Samedi 15 décembre 2012, par Palmina Di Meo

Du rêve à la réalité du cinéma de banlieue en un one-woman-show

Belle prestation sur la scène de la Clarencière pour Assiya El Mhaier. Une heure trente, top chrono, elle nous tient en haleine. On ne s’ennuie pas une seconde. Calembours, clins d’œil, numéros de cabaret, nostalgie et rêveries sont les ingrédients de cette soirée qui sur un ton de comédie veut conjurer le goût amer de l’impossible rêve hollywoodien. Mais pas question de se résigner et si on n’a pas les cheveux platinés ni les moyens de partir en Amérique, eh bien on fera son ciné... dans son quartier. Sauf que du rêve à la réalité, il y a un abîme d’obstacles à surmonter. Le show fonctionne, trop bien pour susciter une véritable réflexion, et le rythme enjoué sans vraies respirations bloque parfois l’émotion au détriment de l’efficacité.

Car elle déborde d’imagination la jeune Shéhérazade dans les confins de sa petite chambre. Mais, en banlieue à Cliché-sous-bois, on a beau porter un joli prénom qui prédestine à inventer de belles histoires, le talent consiste surtout à astiquer pour trouver à se marier et "Dieu te préserve de la beauté Shéhérazade !", le tiercé "mariage, ménage, maternité" est le seul pari gagnant. Alors on apprend à se battre pour se donner les moyens de rêver. Pour quitter son HLM et son boulot à l’hippodrome, parviendra-ton à tronquer le jeu ? "Avez-vous remarqué qu’au Scrabble "mariage a le même nombre de lettres que mirages" ? Quand on aime jongler avec les mots, on s’ingénie à refaire le monde dans un scénario policier, par exemple, qui pourrait bien s’envoler vers d’autres destinées. Si ce n’est que la réalité, toujours elle, a vite fait de vous coincer et l’intrigue consiste à s’en moquer.

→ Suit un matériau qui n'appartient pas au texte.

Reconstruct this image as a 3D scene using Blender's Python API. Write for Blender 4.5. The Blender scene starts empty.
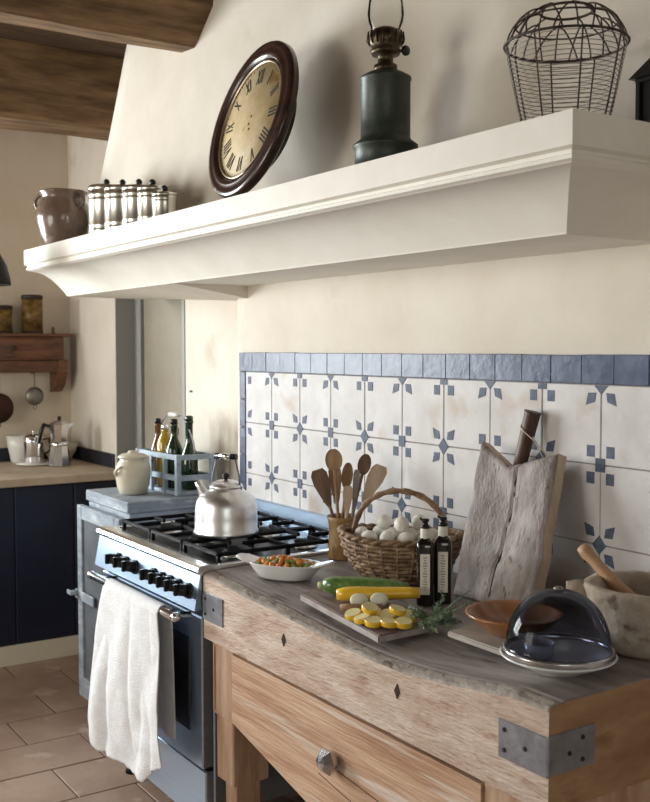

C’est un one-woman show plein de fraîcheur et de peps que nous propose la talentueuse Assiya El Mhaier sous la plume de Souad El mesbahi. Et lorsqu’en escarpins et boa roses, dans son décor radicalement minimaliste, elle s’y voit en Marylin ou Lisa, à New York ou à Hollywood, valise bouclée, pied levé sur son bureau d’un demi mètre carré seul témoin de toutes ses peines, on se surprend à revivre nos propres rêves d’adolescence...
Boris Vian, l’autre rebelle, l’avait chanté lui aussi : 
"Ne vous mariez pas, les filles, ne vous mariez pas 
Faites plutôt du cinéma"
Comme dans la fable, Shéhérazade en fera, du cinéma, envers et contre tous, mais le chemin de l’émancipation est long et l’on reste sur sa faim... tout comme elle, captive du processus créatif. Les intermèdes musicaux, les "numéros", chansons de Sinatra et Marylin, nous éloignent des tracas de la belle Assiya et de son propre cinéma qui valent pourtant bien le détour car elle sait le croquer son univers étriqué.